Beneath Weimar, beneath that endangered republic, was always the sense that life was fleeting

Director Billy Wilder behind the camera on the set of one of his films. Photo: Getty

Billy Wilder moved to Vienna from his home town in what was then the Austro-Hungarian Empire, and became a journalist.

He often wore his hat like a journalist – cocked to the side: an imaginary pen in the brim, waiting for that scoop, that tip.

He skipped university and met the great American jazz leader, Paul Whiteman, when the band leader came to Vienna. Whiteman liked him so much that he took him along to Berlin.

This was the Berlin of the 1920s, the Berlin of the postwar Weimar Republic. Whiteman helped Billy to make connections in the entertainment field before Wilder became a writer, successful and able to survey the scene.

Before that, Wilder had been a taxi dancer, a young guy who danced with older women for money and drinks. He saw it all that way.

He was eventually offered a job at a Berlin tabloid and, through it, began to see not only the seedy, decadent, glorious nightlife but also the art scene, its refusal to accept the conventional, in a city that had nothing to lose. A city that told it like it was.

Theatre and art and film and literature exploded then, creating a cosmos of not only new ways of thinking, but of deep irony.

Beneath Weimar, beneath that endangered republic, was always the sense that life was fleeting; that it would all come to an end, and that so much was illusion. Even lies. So enjoy yourself; take none of it seriously; remember that human beings are fundamentally crazy.

And there is no God up in heaven.

Weimar lasted until 1933, when the Nazis came to power.

Wilder left and went to Paris, itself a place of turmoil and impending doom. Yet that insouciance, that knowledge that “some like it hot” stayed with Wilder, thrived in him, and when he could he found a way to go back to the spirit of Weimar; back to its shape-shifting and criminality, its irony.

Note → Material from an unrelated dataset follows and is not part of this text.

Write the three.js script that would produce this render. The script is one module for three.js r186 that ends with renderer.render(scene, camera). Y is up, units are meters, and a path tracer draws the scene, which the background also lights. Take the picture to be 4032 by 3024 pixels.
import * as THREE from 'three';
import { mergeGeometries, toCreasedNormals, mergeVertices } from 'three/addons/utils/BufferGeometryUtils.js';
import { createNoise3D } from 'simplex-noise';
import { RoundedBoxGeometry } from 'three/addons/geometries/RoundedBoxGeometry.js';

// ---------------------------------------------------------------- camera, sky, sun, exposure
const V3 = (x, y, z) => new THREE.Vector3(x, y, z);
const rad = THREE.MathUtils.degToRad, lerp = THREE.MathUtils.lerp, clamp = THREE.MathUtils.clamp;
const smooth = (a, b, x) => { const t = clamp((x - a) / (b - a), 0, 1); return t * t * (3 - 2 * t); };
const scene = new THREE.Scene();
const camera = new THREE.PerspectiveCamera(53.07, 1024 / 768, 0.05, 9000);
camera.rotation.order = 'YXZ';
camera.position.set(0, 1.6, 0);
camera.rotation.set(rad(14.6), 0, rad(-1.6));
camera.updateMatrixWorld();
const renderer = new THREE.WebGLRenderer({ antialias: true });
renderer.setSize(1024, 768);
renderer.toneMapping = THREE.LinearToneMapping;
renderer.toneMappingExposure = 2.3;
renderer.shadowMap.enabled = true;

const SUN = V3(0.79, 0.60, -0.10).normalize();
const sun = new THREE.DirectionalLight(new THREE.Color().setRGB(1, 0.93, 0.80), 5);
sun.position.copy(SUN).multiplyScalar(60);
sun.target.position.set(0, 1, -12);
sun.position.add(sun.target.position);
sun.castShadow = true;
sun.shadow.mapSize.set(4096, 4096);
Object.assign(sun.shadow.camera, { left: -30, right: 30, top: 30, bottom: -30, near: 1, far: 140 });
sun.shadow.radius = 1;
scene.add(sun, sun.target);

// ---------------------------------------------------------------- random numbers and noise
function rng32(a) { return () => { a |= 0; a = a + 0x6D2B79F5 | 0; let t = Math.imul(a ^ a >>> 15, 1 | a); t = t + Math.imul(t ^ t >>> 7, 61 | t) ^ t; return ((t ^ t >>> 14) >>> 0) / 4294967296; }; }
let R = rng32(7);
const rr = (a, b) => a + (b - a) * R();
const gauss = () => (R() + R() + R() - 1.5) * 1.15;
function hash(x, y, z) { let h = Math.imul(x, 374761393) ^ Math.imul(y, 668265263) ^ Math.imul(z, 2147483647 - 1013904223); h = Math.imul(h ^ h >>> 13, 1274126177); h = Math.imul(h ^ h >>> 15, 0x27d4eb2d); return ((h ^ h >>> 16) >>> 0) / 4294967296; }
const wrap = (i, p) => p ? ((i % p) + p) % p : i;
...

There are three films that exemplify, for me, that Weimar spirit.

In 1948, he released A Foreign Affair starring his old pal from the Weimar days, Marlene Dietrich.

Jean Arthur, the epitome of what used to be called in the States “high, clean and holy”, portrays a member of a Congressional committee who come to post-war Berlin to, among other things, investigate Dietrich’s character, a woman suspected of having been a Nazi collaborator. Wilder stresses that Arthur’s character is from Iowa, and you get right away that she will be taken advantage of by Dietrich. And she is.

Dietrich is Weimar itself, its irony, and you can see that both she and Wilder are laughing at the US audiences who will see this film, may even be appalled at the casualness of the relationships, and the fun being made of a “good” American woman.

But Wilder’s touch is light. Ephemeral. Jean Arthur wins in the end and Dietrich returns to her life.

But it is with Marilyn Monroe that Wilder frames a kind of symbol of Weimar and its tragedy.

In The Seven Year Itch, Marilyn portrays the quintessential dumb blonde, the girl who can’t help it. She is the summer vacation for a guy whose family has gone ahead of him to their holiday spot. While they’re gone, he discovers that he is experiencing that “itch”, the need to play away, and conveniently Monroe appears.

Her very presence shows not only his hypocrisy but the hypocrisy of the American dream with its roots in a “solid” marriage. She upends by her very presence. And in that famous scene, where her dress upends – and of which Wilder did a lot of takes surrounded by an audience from the street – he reveals not just her underwear, but the sham of the “sex symbol” construction itself. She is vulnerable. In the wind.

His next and last film with MM, Some Like It Hot, ends with the line: “Nobody’s perfect”. Just as no one was in Weimar.